First off, many of these Al-Qaeda terrorists (including those on the flights on 9/11) were from the Arabian Peninsula...Saudi Arabia to be precise. A country run by a large royal family that reaps the rewards of its oil fields but does little to share the wealth. Watch a little bit of the movie The Kingdom, and you will get an idea. These royal families in the Mideast horde the wealth and do little for their people. THAT is what creates terrorists. These countries that in a sense are dictatorships which keep the wealth of the land among themselves.
While I don't agree with the war in Iraq, democratic governments would be a good thing in the Mideast. But here is the rub: it is their democracy, not ours. We shouldn't go invading and pushing democracy on countries. But if a country wants democracy, ACCEPT their choices. Otherwise it isn't much of a democracy. If the country wants to follow Islamic law, so be it. It is not the choice of the United States or anyone else. So to say a democracy would pull the muslim people away from Islam is a shocking statement to make. If the people want that result, it is the people who will decide. Not the institution itself that pulls them away.

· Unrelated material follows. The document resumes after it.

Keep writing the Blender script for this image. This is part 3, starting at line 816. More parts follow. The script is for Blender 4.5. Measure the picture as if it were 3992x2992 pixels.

What the US must understand is that we lead by example and perhaps the carrot, but not by the switch and the gun. We can advocate democracies and help those countries form one if they decide they want it, but that is where it ends. We can not force our morals, our values, and our way of life upon these people. It wasn't forced upon us in 1776, and it shouldn't be forced upon them now. But to support the current military and monarchical governments of these countries is akin to supporting the juntas and military dictatorships in Latin America in the '70s and '80s. Something that didn't work out quite well and we are now dealing with the mess and the hatred.